This two day invited workshop brings together key thinkers from numerous disciplines and occupations to consider questions concerning ethics for living. The starting premise is the fact that we are now living in an era of unprecedented rapid environmental and social change. The long 10,000 year history of climatic stability on Earth enabled the rise of agriculture and domestication, the growth of cities, numerous technological revolutions, and the growth of modernity. In the most recent phase of this era, modernity is unmaking the stability that enabled its emergence. In this new era of climate change driven by human activities (the Anthropocene), increasingly severe and numerous weather disasters, increasing scarcity of key resources (water, as one major example), major changes in environments, enormous rates of extinction, and other factors that constrict the lives of people and other living beings, are set to increase. Current responses to these challenges focus on market-driven solutions that have the potential to further endanger our collective commons. Increasingly there is a call for new ways of ecological economic thinking and ethical practices of living. All around us are creative and innovative examples of experimentation that can offer guides for how to think and live differently.

Scholars and activists invited to participate in the workshop include people working with questions that cut across the nature/culture binary, the economy/ecology binary, and that explicitly seek to foster resilience. The challenge to participants is to mutually engage with each other and with their own previous work, bringing dialogue into being around three main themes: connectivity (overcoming nature/culture and other binaries), resilience (re-establishing dynamisms of care and responsibility) and futures (imagining and enacting ethical economies and ecologies). The workshop honours the work of two key women thinkers of the late twentieth century: Val Plumwood and Jane Jacobs. Each of these scholars argued for ethical connectivities across areas of social life that the western world had been systematically sundering: humans and nature (Plumwood), economy and ecology (Jacobs). Drawing on, and creatively working with their thought, the key issues that will structure the workshop discussions are:

  • Connecting humans and non-humans in ecologies and ethics
  • Enhancing resilience in the face of change
  • Articulating and enacting ethical responsibilities across places and with the future

The workshop will include leading Australian scholars, early career researchers, Indigenous thinkers and activists, and NGO thinkers and activists.

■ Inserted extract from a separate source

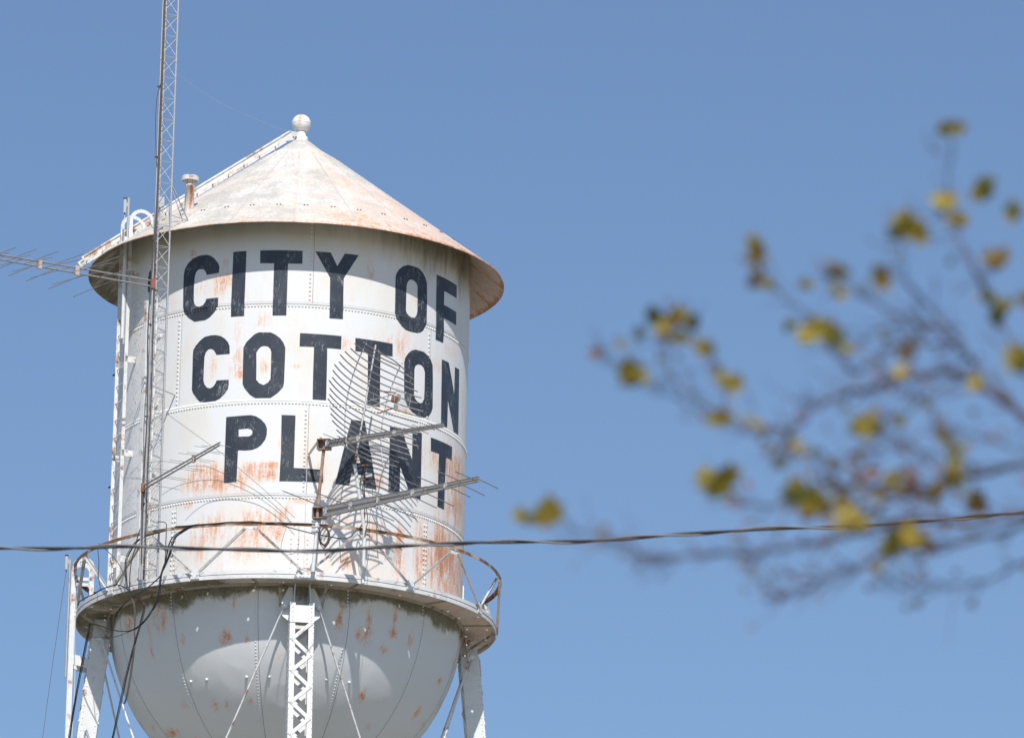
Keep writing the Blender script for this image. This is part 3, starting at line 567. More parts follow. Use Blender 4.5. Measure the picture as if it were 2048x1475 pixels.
# ---- legs: two channels joined by lacing
def legc(A0, z): return 3.12+.102*(29.55-z)
for q in range(4):
    A0 = 4.6+90*q; t = tan_(A0); rr = rad(A0)
    def LP(s, d, z): return rr*(legc(A0, z)+d)+t*s+Vector((0, 0, z))
    zt, zb = 29.30, GZ+.35
    ax = (LP(0, 0, zb)-LP(0, 0, zt)).normalized(); nrm = ax.cross(t).normalized()
    if nrm.dot(rr) < 0: nrm = -nrm
    lg = MB(); H, W = .150, .195
    for s in (-1, 1):
        lg.box((LP(s*W, 0, zt)+LP(s*W, 0, zb))/2, (LP(0, 0, zt)-LP(0, 0, zb))/2, t*.006, nrm*H)
        for d in (-1, 1):
            lg.box((LP(s*(W-.042), d*(H-.002), zt)+LP(s*(W-.042), d*(H-.002), zb))/2+nrm*d*.004, (LP(0, 0, zt)-LP(0, 0, zb))/2, t*.042, nrm*.005)
        for i in range(60):
            z = 29.1-.11*i
            for d in (-.115, .115): lg.rivet(LP(s*(W+.006), 0, z)+nrm*d, t*s, .013, .010)
            if i % 1 == 0: lg.rivet(LP(s*(W+.0), 0, z)+nrm*(H+.008), nrm, .011, .010)
    # upper plates reaching the tank between the gussets
    for s in (-1, 1):
        g0 = LP(s*(W-.05), -.10, 29.64); 
        lg.poly([LP(s*(W-.055), .14, 29.24), LP(s*(W-.055), -.16, 29.24), LP(s*(W-.075), -.16, 29.64), LP(s*(W-.075), .14, 29.64)], t, .012)
        # fan gusset beside the leg, lying against the tank
        lg.poly([LP(s*(W-.05), -.06, 29.62), LP(s*(W+.02), -.06, 29.62), LP(s*(W+.12), -.05, 29.40), LP(s*(W+.16), -.04, 29.22), LP(s*(W+.11), -.04, 29.10), LP(s*(W+.02), -.04, 29.03), LP(s*(W+.0), -.04, 29.28), LP(s*(W-.05), -.04, 29.30)], rr, .012)
        lg.tube([LP(s*(W+.09), -.02, 29.27), LP(s*(W+.09), .06, 29.27)], .045, 12)
        lg.tube([LP(s*(W+.09), .05, 29.27), LP(s*(W+.09), .09, 29.27)], .022, 8)
    body = lg.build('tower_leg', M_leg, TW)
    for d in (-1, 1):
        tp = MB(); c = (LP(0, 0, 29.09)); tp.box(c+nrm*d*(H+.014), t*(W+.006), nrm*.005, ax*.15)
        for s in (-1, 1):
            for i in range(4): tp.rivet(c+nrm*d*(H+.019)+t*s*.155+ax*(-.115+.077*i), nrm*d, .015, .012)
        tp.build('leg_plate', M_leg, body)
    for d in (-1, 1):
      lc = MB(); pitch = .275; zc = 28.93; i = 0
      while zc-pitch > zb+.3:
        s = 1 if i % 2 == 0 else -1
        if 1:
            a = LP(s*.150, 0, zc)+nrm*d*(H+.012); b = LP(-s*.150, 0, zc-pitch)+nrm*d*(H+.012)
            e = (b-a).normalized()
            lc.box((a+b)/2+nrm*d*(.006 if s > 0 else -.001), (b-a)/2+e*.025, e.cross(nrm).normalized()*.030, nrm*.004)
        lc.rivet(LP(s*.150, 0, zc)+nrm*d*(H+.02), nrm*d, .014, .014)
        zc -= pitch; i += 1
      lc.build('lacing', M_leg, body)
    if q in (1, 3):
        sm_ = MB(); sm_.box(LP(.0, .0, 29.52)-t*.0+(-1 if q == 1 else 1)*t*(-.20)*(-1), rr*.085, t*.006, Vector((0, 0, .085)))
        for i in (-1, 1):
            for j in (-1, 1): sm_.rivet(LP(0, i*.04, 29.52+j*.035)+(1 if q == 3 else -1)*t*.206, t*(1 if q == 3 else -1), .014, .012)
        sm_.build('leg_head_plate', M_white, body)
    fo = MB(); c = LP(0, 0, GZ+.2); fo.box(c, t*.5, rr*.5, Vector((0, 0, .16))); fo.box(c+Vector((0, 0, .19)), t*.3, rr*.3, Vector((0, 0, .03)))
    fo.build('leg_footing', metal('concrete_footing', (.42, .41, .38), .9), body)

# ---- horizontal struts and crossed tie rods
def LPt(A0, s, d, z): return rad(A0)*(3.12+.102*(29.55-z)+d)+tan_(A0)*s+Vector((0, 0, z))
levels = (29.27, 19.6, 9.6, GZ+.5)
for q in range(4):
    a, b = 4.6+90*q, 4.6+90*(q+1)
    for z in levels[1:3]:
        st = MB()
        for o_ in (-.09, .09): st.bar(LPt(a, .2, 0, z+o_), LPt(b, -.2, 0, z+o_), .10, .014)
        for k in range(12):
            f0, f1 = k/12, (k+1)/12; A_ = LPt(a, .2, 0, z); B_ = LPt(b, -.2, 0, z); dz = Vector((0, 0, .09 if k % 2 else -.09))
            st.bar(A_.lerp(B_, f0)+dz, A_.lerp(B_, f1)-dz, .03, .03)
        st.build('horizontal_strut', M_leg, TW)
    for i in range(3):
        for (p0, p1) in (((a, .285), (b, -.2)), ((b, -.285), (a, .2))):
            td = MB(); A_ = LPt(p0[0], p0[1], -.0, levels[i]); B_ = LPt(p1[0], p1[1], 0, levels[i+1])
            td.tube([A_, A_.lerp(B_, .5)-Vector((0, 0, .03)), B_], .0175, 8)
            if i == 0:
                e = (B_-A_).normalized(); s_ = e.cross(rad(p0[0])).normalized()
                for o_ in (-.028, .028): td.bar(A_+rad(p0[0])*.05, A_+rad(p0[0])*.0+e*.42, .02, .012, s_) if o_ < 0 else td.bar(A_-rad(p0[0])*.03, A_+e*.42, .02, .012, s_)
            td.build('tie_rod', M_white, TW)

# ---- ladder on the tank wall, with hoops over the eave
tl = MB(); LZ = -67.5
def TL(t, d, z): return rad(LZ)*(3.17+d)+tan_(LZ)*t+Vector((0, 0, z))
for t in (-.20, .20):
    tl.bar(TL(t, 0, 29.72), TL(t, 0, 36.40), .014, .062, rad(LZ))
    arc = [TL(t, -.20+.20*cos(pi*k/12), 36.40+.20*sin(pi*k/12)) for k in range(13)]
    for i in range(12): tl.bar(arc[i], arc[i+1], .014, .062, (arc[i]-TL(t, -.20, 36.38)))
    tl.bar(arc[-1], TL(t, -.45, 36.30), .014, .062, rad(LZ))
z = 29.95
while z < 36.3:
    tl.tube([TL(-.2, 0, z), TL(.2, 0, z)], .010, 6); z += .30
for z in (30.45, 32.3, 33.95, 35.45):
    for t in (-.2, .2):
        tl.bar(TL(t, .0, z), TL(t, -.18, z), .012, .10, (0, 0, 1)); tl.poly([TL(t, .02, z-.05), TL(t, .02, z+.05), TL(t, -.1, z+.06), TL(t, -.1, z-.06)], tan_(LZ), .014)
tl.build('tank_ladder', M_white, TW)
# conduit on the wall
cd = MB(); cd.box(P3(-55.2, 3.05, 32.33), tan_(-55.2)*.045, rad(-55.2)*.045, Vector((0, 0, 2.55))); cd.tube([P3(-50.2, 3.06, 29.7), P3(-50.2, 3.06, 34.9)], .022, 8)
cd.tube([P3(-52.5, 3.05, 29.7), P3(-52.5, 3.05, 30.35)], .035, 8, 1)
for z in (30.6, 31.8, 33., 34.2): cd.bar(P3(-57, 3.01, z), P3(-49, 3.01, z), .03, .05)
cd.build('conduit', [M_white, M_rusty], TW)
# water level cable with pulley
fl = MB(); fl.tube([P3(-53.4, 3.04, 35.75), P3(-53.2, 3.03, 35.35)], .022, 6); fl.tube([P3(-53.9, 3.03, 35.6), P3(-53.7, 3.03, 35.0)], .005, 5); fl.tube([P3(-52.9, 3.03, 35.5), P3(-52.7, 3.03, 35.0)], .005, 5)
fl.build('float_gauge_pulley', M_bolt, TW)
# ================================================================== RADIO MAST
MX, MY = -2.285, -2.86
T = thing('lattice_radio_mast', (MX, MY, ZW), 'slim grey lattice radio mast rising from the walkway past the roof edge', 'radio mast')
legs_ = [(MX+.128, MY+.02), (MX-.075, MY+.10), (MX-.128, MY-.085)]
for i, (x, y) in enumerate(legs_):
    m = MB(); m.tube([(x, y, ZW+.0), (x, y, 41.2)], .0165 if i == 0 else .0155, 10)
    for z in (32.74, 35.79, 38.84): m.tube([(x, y, z-.05), (x, y, z+.05)], .021, 10)
    m.build('mast_leg', M_galv, T)
m = MB(); z = ZW+.12; P_ = .3735; i = 0
off = (38.50-z) % P_
z += off-P_
while z < 41.0:
    for a in range(3):
        (x0, y0), (x1, y1) = legs_[a], legs_[(a+1) % 3]
        if z > ZW: m.tube([(x0, y0, z), (x1, y1, z)], .0055, 5)
        if z > ZW and a != 1: m.tube([(x0, y0, z+.02), (x1, y1, z+P_-.02)], .0052, 5)
        if z > ZW and a == 1: m.tube([(x0, y0, z+.02), (x1, y1, z+P_-.02)], .0048, 5)
    z += P_
m.build('mast_lacing', M_galv, T)
m = MB(); x, y = legs_[2]
m.tube(smooth([(x-.015, y-.03, 30.0), (x-.035, y-.03, 31.2), (x-.012, y-.03, 32.6), (x-.05, y-.03, 34.0), (x-.015, y-.03, 35.2), (x+.02, y-.03, 36.3), (x+.018, y-.03, 37.6), (x+.022, y-.03, 39.0), (x+.02, y-.03, 41.2)]), .013, 7)
m.tube(smooth([(x+.04, y-.02, 30.0), (x+.03, y-.03, 31.6), (x+.045, y-.03, 33.), (x+.02, y-.03, 35.2), (x+.035, y-.03, 37.5), (x+.03, y-.03, 41.2)]), .011, 6)
m.tube(smooth([(x+.02, y-.035, 38.4), (x-.045, y-.035, 38.1), (x-.05, y-.035, 37.6), (x-.03, y-.035, 37.2), (x+.0, y-.035, 36.9)]), .006, 5)
for z in (31, 32.5, 34.1, 35.6, 37.05, 38.3): m.tube([(x-.02, y-.02, z), (x-.02, y-.02, z+.02)], .026, 8)
m.build('strapped_cables', M_cableg, T)
for fn in (lambda m: (m.bar((legs_[0][0], legs_[0][1], 36.62), (-1.86, -2.72, 36.03), .028, .010), m.bar((legs_[0][0], legs_[0][1], 36.08), (-1.86, -2.72, 36.03), .022, .008), m.bar((legs_[0][0]+.02, legs_[0][1]+.15, 36.55), (-1.95, -2.64, 36.04), .024, .010)),
           lambda m: m.box(Vector((MX-.03, MY+.02, 36.30)), Vector((.045, 0, 0)), Vector((0, .02, 0)), Vector((0, 0, .09))),
           lambda m: m.bar((legs_[1][0], legs_[1][1], 33.1), P3(-41.5, 3.0, 33.1), .03, .008)):
    m = MB(); fn(m); m.build('mast_bracket', M_galv, T)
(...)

Prior to the workshop each participant will circulate for preparatory reading one key piece of writing that reflects the flavour of their work. Participants will be asked to prepare a short reflective paper for presentation at the workshop. These papers will focus on points of connection, overlap and creative extension prompted by the thoughts of all the other participants. The workshop will begin with an interactive exercise in which we consider the ways that we contribute to world changing action via the multiple and criss-crossing networks, or hybrid research collectives, in which we are embedded. Over the next two days the workshop will provide a space for dialogue, exploration, clarification, rethinking and experimentation. We will aim to articulate new research directions that are interdisciplinary and cross-cultural, that stretch beyond the academy, and that address theoretical and experiential dimensions of ethics for living in the Anthropocene.

The immediate products of the workshop will include:

  • a ‘manifesto’ for an ethics of living which will be immediately posted on the following websites www.communityeconomies.org and www.ecologicalhumanities.org along with workshop presentations and a reading list of relevant writings, and
  • a press statement for uptake by newspaper and radio media
  • More long term scholarly outcomes will in include a book, Ethics for Living in the Anthropocene, based on post-workshop revisions of the reflective papers presented in light of the collective discussion. We will be aiming for a very topical and stimulating set of entries and will take time in the workshop to discuss innovative formats for this book. The organizers have good contacts with University of Minnesota Press and the ANU e-Press and will approach both as possible publishers. In addition, the workshop will encourage smaller writing clusters to form around topics of mutual interest to produce scholarly articles and special editions of journals. Senior participants are members of the editorial boards of such journals as the Australian Humanities Review, Environment and Planning D: Society and Space, Gender, Place and Culture, and the Journal of Cultural Economy and are committed to mentoring early career researchers and fostering co-authorship possibilities.